Cuentan que a Carlos V le gustaba la caza, y durante su estancia en Granada en 1526 iba con frecuencia al Soto de Roma, que había sido desde la época nazarí una gran reserva propicia a este deporte. Se cuenta que un día el emperador se perdió y tuvo que pedir ayuda a un morisco y que este cristiano nuevo condujo a su soberano, sin saber quién era, hasta las puertas de Granada.
La anécdota es inverosímil, pero a veces se invoca para dar una explicación a la actitud bastante favorable del César hacia los moriscos. Es verdad que entre el reinado de los Reyes Católicos, cuando los musulmanes de la Corona de Castilla han sido obligados a recibir el bautismo o a tomar el camino del exilio, y el de Felipe II, lleno de revueltas, de temores, y de proyectos de expulsión, la época de Carlos V parece marcada por el signo de una mayor serenidad y de un relativo diálogo.
El emperador, nacido y educado en Flandes, no tenía, en el momento de acceder al trono, ninguna experiencia, ninguna idea o solución del problema morisco. Probablemente su descubrimiento fue progresivo. Un primer acercamiento pudo tener lugar en Zaragoza en 1518, con motivo de las Cortes de la Corona de Aragón, pero el monarca midió la realidad morisca durante su más larga estancia en España, entre julio de 1522 y julio de 1529, y más particularmente en los años 1523-1526.
En pocos años la situación cambió.
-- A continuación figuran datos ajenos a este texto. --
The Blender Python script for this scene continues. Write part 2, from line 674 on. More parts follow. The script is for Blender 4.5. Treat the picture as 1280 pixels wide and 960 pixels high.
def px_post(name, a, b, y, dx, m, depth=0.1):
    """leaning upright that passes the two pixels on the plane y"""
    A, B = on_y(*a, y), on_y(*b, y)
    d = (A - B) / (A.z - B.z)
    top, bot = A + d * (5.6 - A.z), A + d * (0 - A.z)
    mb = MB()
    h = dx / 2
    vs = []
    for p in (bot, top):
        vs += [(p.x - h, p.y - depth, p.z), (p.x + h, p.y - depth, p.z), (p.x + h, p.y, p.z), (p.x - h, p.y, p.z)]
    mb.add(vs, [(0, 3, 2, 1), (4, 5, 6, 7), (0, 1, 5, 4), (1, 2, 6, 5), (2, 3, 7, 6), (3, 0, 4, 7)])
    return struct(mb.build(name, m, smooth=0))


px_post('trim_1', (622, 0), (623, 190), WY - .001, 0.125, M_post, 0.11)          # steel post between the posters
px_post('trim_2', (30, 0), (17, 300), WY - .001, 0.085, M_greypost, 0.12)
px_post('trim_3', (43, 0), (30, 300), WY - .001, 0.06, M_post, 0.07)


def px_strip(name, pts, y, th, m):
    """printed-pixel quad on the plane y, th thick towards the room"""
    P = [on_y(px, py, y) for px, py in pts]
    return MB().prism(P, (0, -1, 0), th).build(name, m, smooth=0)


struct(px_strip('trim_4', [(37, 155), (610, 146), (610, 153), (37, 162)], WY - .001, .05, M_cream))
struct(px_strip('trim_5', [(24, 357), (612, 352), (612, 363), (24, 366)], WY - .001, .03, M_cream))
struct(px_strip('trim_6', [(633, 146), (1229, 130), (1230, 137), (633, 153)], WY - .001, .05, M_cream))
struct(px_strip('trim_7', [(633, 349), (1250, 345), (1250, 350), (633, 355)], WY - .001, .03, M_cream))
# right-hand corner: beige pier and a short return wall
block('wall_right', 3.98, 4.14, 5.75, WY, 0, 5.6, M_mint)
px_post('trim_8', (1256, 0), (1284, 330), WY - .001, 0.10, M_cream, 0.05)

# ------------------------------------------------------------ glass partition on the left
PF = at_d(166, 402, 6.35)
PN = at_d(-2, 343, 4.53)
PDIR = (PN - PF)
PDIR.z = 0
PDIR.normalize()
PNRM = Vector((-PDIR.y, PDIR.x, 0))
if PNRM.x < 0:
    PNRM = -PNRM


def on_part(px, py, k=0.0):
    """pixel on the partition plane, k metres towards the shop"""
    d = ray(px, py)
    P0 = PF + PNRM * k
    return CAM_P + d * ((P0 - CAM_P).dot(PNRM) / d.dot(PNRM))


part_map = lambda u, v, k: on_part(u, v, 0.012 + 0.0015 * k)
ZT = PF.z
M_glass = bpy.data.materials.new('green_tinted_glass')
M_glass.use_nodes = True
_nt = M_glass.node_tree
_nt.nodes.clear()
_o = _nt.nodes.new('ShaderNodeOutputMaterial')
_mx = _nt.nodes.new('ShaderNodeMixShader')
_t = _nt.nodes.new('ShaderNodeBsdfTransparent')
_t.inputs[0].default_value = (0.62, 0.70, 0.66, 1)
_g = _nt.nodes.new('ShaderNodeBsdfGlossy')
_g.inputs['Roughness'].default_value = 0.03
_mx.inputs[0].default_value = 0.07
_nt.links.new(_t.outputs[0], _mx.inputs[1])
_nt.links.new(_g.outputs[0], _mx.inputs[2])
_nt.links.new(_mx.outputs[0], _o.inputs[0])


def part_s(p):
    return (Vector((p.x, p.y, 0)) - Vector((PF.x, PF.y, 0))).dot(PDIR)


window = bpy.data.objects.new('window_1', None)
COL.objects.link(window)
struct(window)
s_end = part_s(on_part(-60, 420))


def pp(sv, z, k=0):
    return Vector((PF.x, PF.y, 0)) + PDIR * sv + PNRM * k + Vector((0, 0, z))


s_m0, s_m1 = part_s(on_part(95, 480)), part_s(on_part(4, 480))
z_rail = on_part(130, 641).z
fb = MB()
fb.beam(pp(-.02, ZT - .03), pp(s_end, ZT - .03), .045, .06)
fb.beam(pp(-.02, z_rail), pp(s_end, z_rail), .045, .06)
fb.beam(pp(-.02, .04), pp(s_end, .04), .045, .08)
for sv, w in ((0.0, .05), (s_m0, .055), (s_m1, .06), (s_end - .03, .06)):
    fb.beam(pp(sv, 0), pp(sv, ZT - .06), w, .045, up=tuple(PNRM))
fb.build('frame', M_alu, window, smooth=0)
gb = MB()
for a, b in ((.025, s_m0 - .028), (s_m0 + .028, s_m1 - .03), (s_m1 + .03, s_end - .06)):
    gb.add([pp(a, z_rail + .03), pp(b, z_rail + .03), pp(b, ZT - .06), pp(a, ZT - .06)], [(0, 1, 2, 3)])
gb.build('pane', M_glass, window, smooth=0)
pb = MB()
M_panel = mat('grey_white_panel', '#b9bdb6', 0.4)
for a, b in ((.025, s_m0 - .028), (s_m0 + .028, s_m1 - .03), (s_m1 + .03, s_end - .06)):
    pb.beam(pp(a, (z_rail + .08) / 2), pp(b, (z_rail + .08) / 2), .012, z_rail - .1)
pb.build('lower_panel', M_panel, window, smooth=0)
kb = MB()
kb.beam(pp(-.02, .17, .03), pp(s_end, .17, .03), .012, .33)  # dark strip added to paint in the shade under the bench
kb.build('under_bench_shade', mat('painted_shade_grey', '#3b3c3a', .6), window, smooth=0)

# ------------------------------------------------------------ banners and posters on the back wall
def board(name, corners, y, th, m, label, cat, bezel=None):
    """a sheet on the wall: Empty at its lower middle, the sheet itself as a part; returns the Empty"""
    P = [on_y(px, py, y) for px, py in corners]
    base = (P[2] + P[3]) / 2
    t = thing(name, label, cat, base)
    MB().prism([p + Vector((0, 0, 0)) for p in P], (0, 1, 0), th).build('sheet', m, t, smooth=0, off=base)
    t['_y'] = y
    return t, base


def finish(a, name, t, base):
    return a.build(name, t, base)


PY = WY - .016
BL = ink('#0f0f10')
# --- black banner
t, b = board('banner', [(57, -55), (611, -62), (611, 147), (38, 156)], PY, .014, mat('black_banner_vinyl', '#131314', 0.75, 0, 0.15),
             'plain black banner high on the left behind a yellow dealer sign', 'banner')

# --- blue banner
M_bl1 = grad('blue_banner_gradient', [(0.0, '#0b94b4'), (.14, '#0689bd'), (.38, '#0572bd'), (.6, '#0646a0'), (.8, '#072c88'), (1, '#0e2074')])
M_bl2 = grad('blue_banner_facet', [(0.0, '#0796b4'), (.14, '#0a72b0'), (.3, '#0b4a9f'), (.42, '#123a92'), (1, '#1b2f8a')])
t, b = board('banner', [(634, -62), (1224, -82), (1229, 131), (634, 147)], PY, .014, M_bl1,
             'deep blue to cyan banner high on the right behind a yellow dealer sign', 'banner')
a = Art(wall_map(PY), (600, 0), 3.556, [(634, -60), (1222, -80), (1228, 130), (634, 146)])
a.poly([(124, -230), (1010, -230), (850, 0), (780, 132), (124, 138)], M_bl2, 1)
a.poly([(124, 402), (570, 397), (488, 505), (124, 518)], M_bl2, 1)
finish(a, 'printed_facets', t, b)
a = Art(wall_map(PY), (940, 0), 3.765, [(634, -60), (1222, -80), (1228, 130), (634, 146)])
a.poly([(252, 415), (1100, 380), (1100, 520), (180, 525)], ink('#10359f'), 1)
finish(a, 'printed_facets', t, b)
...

La crisis de las germanías y sus consecuencias para los mudéjares de la Corona de Aragón requirió mucha atención por parte del emperador. ¿Qué hacer con los moriscos bautizados bajo la violenta presión de los agermanats en 1521? Carlos V consultó al Consejo de Aragón, al inquisidor general Alonso Manrique, al papa Clemente VII, ordenó encuestas, recibió emisarios de las comunidades mudéjares. Finalmente dio, en diciembre de 1525 la orden de imponer exilio o conversión a todos los musulmanes de la Corona de Aragón.
Los seis meses pasados en Granada, de junio a diciembre de 1526, fueron decisivos. Mandó a visitadores por las distintas zonas del reino de Granada, entre ellos a Gaspar de Avalos, y a fray Antonio de Guevara. Las conclusiones de la encuesta no dejaron lugar a dudas. Los cristianos viejos multiplicaban exacciones y vejaciones en detrimento de los moriscos y el resultado era desastroso.
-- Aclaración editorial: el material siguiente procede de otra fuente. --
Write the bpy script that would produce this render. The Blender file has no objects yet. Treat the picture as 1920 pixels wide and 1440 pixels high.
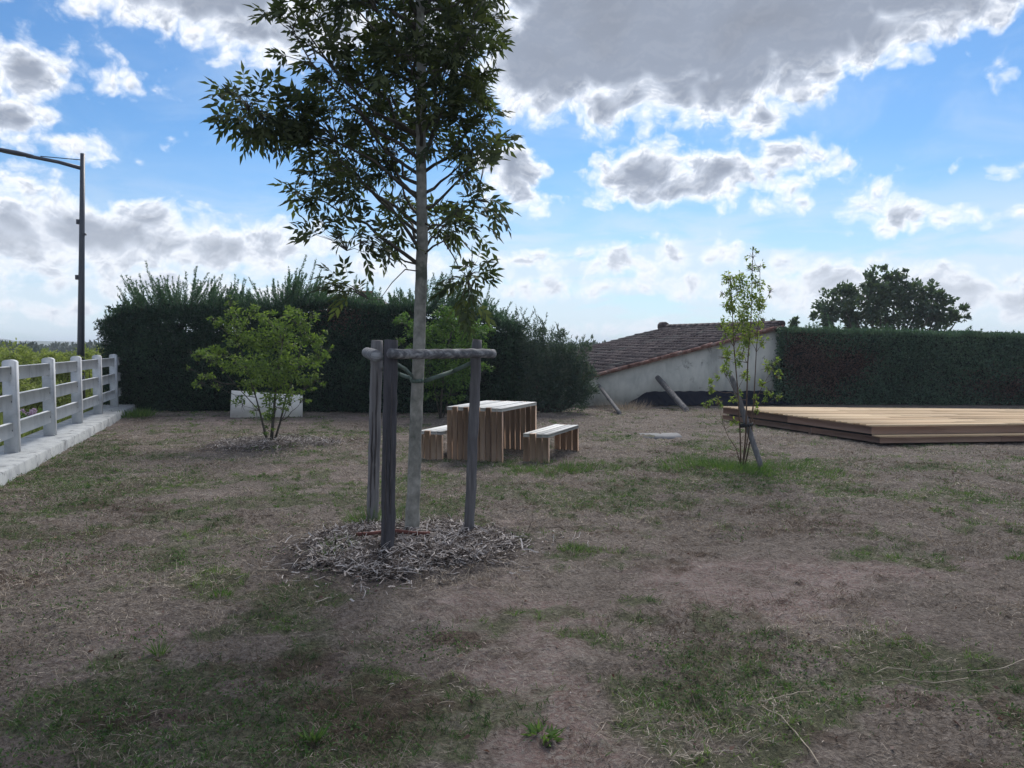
import bpy, math, random
import numpy as np
from mathutils import Vector

random.seed(7)
R = np.random.RandomState(11)
C = bpy.context.scene.collection
sc = bpy.context.scene
rad = math.radians

# ------------------------------------------------------------------ camera
CAM_Z, FPX, HORIZON = 1.6, 1450.0, 650.0
PITCH = math.atan((720 - HORIZON) / FPX)
cam_d = bpy.data.cameras.new('camera')
cam_d.sensor_width = 36
cam_d.lens = 36 * FPX / 1920
cam_d.clip_start = 0.05
cam_d.clip_end = 6000
cam = bpy.data.objects.new('camera', cam_d)
C.objects.link(cam)
cam.location = (0, 0, CAM_Z)
cam.rotation_euler = (math.pi / 2 - PITCH, 0, 0)
sc.camera = cam

# ------------------------------------------------------------------ exposure, render
sc.view_settings.view_transform = 'Standard'
sc.view_settings.look = 'None'
sc.view_settings.gamma = 1
sc.view_settings.exposure = 0.66
sc.view_settings.use_curve_mapping = False
sc.cycles.use_denoising = True
sc.cycles.max_bounces = 7
sc.cycles.diffuse_bounces = 3
sc.cycles.transmission_bounces = 4
sc.cycles.transparent_max_bounces = 6
sc.cycles.volume_bounces = 0

SUN_AZ, SUN_EL = 12.0, 44.0      # degrees right of the view axis (+Y), above the horizon
SKY_STRENGTH = 0.1


def ray(px, py):
    a, b = (px - 960) / FPX, (720 - py) / FPX
    cp, sp = math.cos(PITCH), math.sin(PITCH)
    return Vector((a, cp + b * sp, -sp + b * cp))


def P(px, py, Y):                 # the point at depth Y seen at a pixel of the photograph
    d = ray(px, py)
    return Vector((0, 0, CAM_Z)) + d * (Y / d.y)


def G(px, py, z=0.0):             # the point on the level z
    d = ray(px, py)
    return Vector((0, 0, CAM_Z)) + d * ((z - CAM_Z) / d.z)


# ------------------------------------------------------------------ node helpers
class N:
    def __init__(s, tree):
        s.t = tree

    def n(s, typ, **kw):
        nd = s.t.nodes.new(typ)
        for k, v in kw.items():
            setattr(nd, k, v)
        return nd

    def l(s, a, b):
        s.t.links.new(a, b)

    def put(s, sock, v):
        if hasattr(v, 'links') or isinstance(v, bpy.types.NodeSocket):
            s.l(v, sock)
        else:
            sock.default_value = v

    def math(s, op, a, b=0.0, c=None, clamp=False):
        nd = s.n('ShaderNodeMath', operation=op, use_clamp=clamp)
        s.put(nd.inputs[0], a)
        s.put(nd.inputs[1], b)
        if c is not None:
            s.put(nd.inputs[2], c)
        return nd.outputs[0]

    def vec(s, op, a, b=None, c=None, out=0):
        nd = s.n('ShaderNodeVectorMath', operation=op)
        s.put(nd.inputs[0], a)
        if b is not None:
            s.put(nd.inputs[1], b)
        if c is not None:
            s.put(nd.inputs[2], c)
        return nd.outputs[out]

    def noise(s, v, scale, detail=4, rough=0.55, dist=0.0, out=0):
        nd = s.n('ShaderNodeTexNoise')
        s.l(v, nd.inputs['Vector'])
        nd.inputs['Scale'].default_value = scale
        nd.inputs['Detail'].default_value = detail
        nd.inputs['Roughness'].default_value = rough
        nd.inputs['Distortion'].default_value = dist
        return nd.outputs[out]

    def ramp(s, f, stops, interp='LINEAR'):
        nd = s.n('ShaderNodeValToRGB')
        nd.color_ramp.interpolation = interp
        el = nd.color_ramp.elements
        while len(el) > 1:
            el.remove(el[-1])
        for i, (p, c) in enumerate(stops):
            e = el[0] if i == 0 else el.new(p)
            e.position = p
            e.color = tuple(c) + (1,) if len(c) == 3 else c
        s.put(nd.inputs[0], f)
        return nd.outputs[0]

    def smooth(s, f, a, b):
        nd = s.n('ShaderNodeMapRange', interpolation_type='SMOOTHSTEP')
        s.put(nd.inputs[0], f)
        nd.inputs[1].default_value = a
        nd.inputs[2].default_value = b
        return nd.outputs[0]

    def mix(s, f, a, b, mode='MIX'):
        nd = s.n('ShaderNodeMix', data_type='RGBA', blend_type=mode)
        s.put(nd.inputs[0], f)
        for k, v in ((6, a), (7, b)):
            if isinstance(v, (tuple, list)) and len(v) == 3:
                v = tuple(v) + (1,)
            s.put(nd.inputs[k], v)
        return nd.outputs[2]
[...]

Carlos V se dio cuenta de la inmensa complejidad del problema. Descubrió por primera vez la civilización musulmana, sus palacios, sus vestidos, sus casas, sus baños, sus calles inextricables, sus danzas, las zambras y leilas, que tanto le sorprendieron nada más llegar a la Puerta de Elvira, y teniendo el Albaicín, espejo delante de sus ojos, escuchó los relatos de las andanzas que hicieron sus visitadores por el reino.
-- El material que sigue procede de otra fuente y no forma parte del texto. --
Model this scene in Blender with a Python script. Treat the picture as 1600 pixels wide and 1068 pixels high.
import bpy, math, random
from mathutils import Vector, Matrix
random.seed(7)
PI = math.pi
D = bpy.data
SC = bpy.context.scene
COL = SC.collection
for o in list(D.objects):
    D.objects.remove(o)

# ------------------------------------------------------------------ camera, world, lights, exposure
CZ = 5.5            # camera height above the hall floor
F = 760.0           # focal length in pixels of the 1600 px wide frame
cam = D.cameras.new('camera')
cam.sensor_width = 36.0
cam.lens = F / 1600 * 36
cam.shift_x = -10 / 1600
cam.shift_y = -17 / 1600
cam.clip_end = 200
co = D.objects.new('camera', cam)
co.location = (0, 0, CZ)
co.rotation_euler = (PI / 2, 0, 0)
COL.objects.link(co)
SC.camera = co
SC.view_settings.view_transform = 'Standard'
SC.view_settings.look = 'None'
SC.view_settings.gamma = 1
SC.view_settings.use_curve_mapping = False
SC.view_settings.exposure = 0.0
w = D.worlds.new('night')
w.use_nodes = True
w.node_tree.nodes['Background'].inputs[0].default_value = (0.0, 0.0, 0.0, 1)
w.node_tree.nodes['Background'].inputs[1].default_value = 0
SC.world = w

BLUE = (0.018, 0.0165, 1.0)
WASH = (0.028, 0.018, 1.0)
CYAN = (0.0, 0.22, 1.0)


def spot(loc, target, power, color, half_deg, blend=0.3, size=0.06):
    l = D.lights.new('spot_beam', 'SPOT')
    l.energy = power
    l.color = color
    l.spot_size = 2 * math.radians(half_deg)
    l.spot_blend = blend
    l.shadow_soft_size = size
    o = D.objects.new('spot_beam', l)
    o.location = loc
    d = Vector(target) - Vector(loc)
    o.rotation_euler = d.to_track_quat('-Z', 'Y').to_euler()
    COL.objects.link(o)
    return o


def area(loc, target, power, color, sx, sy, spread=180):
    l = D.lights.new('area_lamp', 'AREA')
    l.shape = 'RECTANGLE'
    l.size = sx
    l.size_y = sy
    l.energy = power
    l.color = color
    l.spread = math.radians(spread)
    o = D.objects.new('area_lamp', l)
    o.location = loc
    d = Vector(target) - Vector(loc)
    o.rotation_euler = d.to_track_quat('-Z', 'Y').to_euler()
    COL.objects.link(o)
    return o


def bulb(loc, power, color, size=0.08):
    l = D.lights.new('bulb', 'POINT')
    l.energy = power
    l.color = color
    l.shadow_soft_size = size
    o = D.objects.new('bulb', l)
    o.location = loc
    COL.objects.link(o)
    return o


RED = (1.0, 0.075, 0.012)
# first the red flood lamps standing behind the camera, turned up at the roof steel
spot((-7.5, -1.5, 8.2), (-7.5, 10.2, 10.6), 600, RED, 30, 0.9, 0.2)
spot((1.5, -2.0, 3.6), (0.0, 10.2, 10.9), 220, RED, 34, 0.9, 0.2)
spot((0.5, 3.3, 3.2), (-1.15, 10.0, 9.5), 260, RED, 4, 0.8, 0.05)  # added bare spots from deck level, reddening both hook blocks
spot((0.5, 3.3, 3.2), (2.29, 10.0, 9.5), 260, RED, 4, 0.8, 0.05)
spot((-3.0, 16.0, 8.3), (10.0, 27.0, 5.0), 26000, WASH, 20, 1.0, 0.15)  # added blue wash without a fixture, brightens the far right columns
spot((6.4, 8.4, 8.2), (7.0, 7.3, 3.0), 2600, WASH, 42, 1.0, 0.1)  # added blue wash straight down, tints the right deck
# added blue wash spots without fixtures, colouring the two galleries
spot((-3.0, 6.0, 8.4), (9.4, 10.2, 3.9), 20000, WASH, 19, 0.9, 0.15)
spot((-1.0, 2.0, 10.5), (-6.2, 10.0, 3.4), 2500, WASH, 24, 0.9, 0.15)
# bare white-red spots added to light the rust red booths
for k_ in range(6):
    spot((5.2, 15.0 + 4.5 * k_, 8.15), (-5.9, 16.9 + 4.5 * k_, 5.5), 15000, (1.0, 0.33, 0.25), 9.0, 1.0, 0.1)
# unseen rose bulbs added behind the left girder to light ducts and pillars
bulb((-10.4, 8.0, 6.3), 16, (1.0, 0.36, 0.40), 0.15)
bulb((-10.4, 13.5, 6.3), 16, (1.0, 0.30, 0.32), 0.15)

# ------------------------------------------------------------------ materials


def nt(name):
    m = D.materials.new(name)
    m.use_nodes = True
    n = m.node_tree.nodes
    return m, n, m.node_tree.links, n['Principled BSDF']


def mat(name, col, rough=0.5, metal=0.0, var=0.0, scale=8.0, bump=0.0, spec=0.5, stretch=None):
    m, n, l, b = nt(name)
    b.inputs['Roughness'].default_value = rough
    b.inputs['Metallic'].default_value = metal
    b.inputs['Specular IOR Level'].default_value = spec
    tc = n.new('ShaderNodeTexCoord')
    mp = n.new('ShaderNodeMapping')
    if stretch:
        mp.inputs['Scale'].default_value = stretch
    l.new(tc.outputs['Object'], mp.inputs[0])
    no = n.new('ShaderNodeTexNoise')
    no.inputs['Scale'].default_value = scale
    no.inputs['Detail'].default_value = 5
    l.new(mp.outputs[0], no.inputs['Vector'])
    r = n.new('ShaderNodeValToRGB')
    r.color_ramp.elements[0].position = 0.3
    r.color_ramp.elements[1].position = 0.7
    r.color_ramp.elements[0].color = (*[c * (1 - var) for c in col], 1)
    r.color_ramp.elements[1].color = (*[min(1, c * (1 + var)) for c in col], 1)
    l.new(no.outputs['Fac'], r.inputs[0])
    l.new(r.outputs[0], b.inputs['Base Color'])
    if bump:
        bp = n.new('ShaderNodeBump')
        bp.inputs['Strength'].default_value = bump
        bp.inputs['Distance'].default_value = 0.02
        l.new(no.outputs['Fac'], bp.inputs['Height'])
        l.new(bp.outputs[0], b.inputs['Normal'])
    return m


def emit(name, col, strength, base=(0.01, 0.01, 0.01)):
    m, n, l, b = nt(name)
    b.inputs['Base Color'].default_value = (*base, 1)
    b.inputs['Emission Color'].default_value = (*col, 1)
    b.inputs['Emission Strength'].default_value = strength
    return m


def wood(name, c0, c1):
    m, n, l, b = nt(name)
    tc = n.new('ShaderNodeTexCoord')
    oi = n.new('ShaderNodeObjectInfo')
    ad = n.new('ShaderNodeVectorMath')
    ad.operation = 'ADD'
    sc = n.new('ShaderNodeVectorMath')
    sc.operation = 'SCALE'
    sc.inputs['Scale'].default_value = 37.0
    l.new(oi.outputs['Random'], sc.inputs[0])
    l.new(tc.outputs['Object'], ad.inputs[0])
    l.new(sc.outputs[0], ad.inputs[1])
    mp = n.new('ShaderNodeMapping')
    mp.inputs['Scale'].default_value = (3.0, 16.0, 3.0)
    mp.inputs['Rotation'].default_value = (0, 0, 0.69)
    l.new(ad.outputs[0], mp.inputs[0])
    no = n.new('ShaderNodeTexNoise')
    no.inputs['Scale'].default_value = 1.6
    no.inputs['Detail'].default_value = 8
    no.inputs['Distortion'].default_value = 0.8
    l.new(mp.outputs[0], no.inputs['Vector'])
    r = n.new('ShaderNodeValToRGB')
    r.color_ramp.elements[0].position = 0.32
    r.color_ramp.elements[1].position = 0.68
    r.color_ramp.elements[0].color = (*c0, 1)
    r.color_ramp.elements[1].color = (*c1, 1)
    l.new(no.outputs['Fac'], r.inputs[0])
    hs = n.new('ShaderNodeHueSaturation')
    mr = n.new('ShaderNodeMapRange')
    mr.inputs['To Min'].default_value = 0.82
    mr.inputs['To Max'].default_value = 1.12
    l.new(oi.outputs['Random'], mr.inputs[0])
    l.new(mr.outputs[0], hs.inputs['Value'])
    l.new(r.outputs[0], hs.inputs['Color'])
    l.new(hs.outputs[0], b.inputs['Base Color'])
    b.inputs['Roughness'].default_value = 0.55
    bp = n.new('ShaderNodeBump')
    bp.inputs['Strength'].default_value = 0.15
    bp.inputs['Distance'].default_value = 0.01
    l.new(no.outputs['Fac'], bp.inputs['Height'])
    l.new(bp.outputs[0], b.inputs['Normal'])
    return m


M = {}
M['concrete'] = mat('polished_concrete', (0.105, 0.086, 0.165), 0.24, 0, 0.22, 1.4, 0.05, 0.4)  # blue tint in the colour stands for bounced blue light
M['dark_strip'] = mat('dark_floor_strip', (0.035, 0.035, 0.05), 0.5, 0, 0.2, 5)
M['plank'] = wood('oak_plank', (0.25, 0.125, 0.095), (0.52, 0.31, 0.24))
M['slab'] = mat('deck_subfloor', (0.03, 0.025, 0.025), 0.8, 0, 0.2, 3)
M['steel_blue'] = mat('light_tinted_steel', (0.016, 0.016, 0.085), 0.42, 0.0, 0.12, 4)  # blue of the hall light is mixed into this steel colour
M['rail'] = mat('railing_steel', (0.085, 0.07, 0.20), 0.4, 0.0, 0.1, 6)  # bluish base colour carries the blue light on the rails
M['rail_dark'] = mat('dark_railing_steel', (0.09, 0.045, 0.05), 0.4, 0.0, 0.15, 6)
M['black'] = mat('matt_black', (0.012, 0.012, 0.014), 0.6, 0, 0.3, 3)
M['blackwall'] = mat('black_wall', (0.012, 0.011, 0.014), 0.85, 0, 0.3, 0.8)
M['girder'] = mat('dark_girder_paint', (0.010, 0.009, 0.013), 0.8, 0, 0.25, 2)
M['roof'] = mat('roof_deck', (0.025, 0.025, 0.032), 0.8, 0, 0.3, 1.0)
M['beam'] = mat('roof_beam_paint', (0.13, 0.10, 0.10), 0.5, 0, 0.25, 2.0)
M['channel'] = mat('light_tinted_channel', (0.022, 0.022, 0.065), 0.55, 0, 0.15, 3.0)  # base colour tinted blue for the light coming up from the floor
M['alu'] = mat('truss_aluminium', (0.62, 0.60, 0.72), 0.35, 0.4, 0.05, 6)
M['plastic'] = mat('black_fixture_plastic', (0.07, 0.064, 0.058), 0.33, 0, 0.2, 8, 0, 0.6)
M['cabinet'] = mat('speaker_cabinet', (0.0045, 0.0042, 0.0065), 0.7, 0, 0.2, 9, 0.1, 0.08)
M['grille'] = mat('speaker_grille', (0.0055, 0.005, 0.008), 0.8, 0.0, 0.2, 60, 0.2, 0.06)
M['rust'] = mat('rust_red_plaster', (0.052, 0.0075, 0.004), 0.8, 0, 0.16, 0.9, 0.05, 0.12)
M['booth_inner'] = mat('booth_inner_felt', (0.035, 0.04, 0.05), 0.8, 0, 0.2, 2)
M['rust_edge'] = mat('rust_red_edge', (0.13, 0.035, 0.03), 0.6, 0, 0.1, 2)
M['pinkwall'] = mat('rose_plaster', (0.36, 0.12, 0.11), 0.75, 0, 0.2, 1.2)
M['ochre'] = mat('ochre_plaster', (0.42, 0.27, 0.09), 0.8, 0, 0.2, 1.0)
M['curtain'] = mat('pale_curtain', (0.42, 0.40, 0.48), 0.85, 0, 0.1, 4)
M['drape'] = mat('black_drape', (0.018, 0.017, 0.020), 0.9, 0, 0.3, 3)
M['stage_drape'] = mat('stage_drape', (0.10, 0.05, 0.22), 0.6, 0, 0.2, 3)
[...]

El César tomó conciencia de la amplitud de la tarea: le correspondía conseguir la verdadera conversión de los cristianos nuevos, para ello intentó consolidar los lazos con los notables granadinos repartiendo privilegios y mercedes; y buscó la colaboración de los nobles aragoneses y valencianos, y llegó a un acuerdo para limitar la intervención de la Inquisición.
Aceptó las importantes contribuciones propuestas por las comunidades moriscas, y sobre todo se mostró decidido a resolver el problema religioso. Mientras se suspendía la aplicación de todas las medidas que prohibían las llamadas costumbres peculiares de los moriscos, se intentaba establecer unas verdaderas redes parroquiales, fomentar la creación de colegios reservados a moriscos y crear numerosas campañas de evangelización.